-- Begin Supplied data --
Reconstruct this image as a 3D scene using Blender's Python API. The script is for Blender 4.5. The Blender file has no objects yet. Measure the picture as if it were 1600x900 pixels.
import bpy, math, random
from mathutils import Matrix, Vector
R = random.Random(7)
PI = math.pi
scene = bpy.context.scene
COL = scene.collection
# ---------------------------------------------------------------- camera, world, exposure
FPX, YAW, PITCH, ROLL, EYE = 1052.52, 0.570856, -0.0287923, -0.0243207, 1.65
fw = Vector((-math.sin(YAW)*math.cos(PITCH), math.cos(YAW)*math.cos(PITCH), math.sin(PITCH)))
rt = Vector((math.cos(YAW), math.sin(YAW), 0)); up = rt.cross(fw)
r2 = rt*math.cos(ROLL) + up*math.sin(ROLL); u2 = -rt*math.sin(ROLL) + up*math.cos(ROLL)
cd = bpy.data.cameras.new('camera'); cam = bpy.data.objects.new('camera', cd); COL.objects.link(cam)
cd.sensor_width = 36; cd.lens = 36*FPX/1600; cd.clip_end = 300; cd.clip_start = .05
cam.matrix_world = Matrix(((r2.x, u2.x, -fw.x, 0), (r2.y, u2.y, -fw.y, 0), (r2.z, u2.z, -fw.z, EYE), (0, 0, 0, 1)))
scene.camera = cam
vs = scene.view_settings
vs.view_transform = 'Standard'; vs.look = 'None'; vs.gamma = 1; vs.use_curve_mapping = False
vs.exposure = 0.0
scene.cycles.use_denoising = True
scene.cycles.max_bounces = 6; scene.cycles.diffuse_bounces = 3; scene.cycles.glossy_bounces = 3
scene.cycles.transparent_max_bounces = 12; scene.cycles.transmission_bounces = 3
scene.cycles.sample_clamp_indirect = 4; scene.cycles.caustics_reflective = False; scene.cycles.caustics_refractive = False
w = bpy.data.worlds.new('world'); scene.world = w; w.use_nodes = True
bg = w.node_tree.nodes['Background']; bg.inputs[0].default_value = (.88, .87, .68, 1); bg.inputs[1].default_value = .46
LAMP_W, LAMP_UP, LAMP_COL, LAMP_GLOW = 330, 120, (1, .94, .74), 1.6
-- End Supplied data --
Task brief: Report the number of lines containing the string "objects" and add nothing to it.

Task result: 2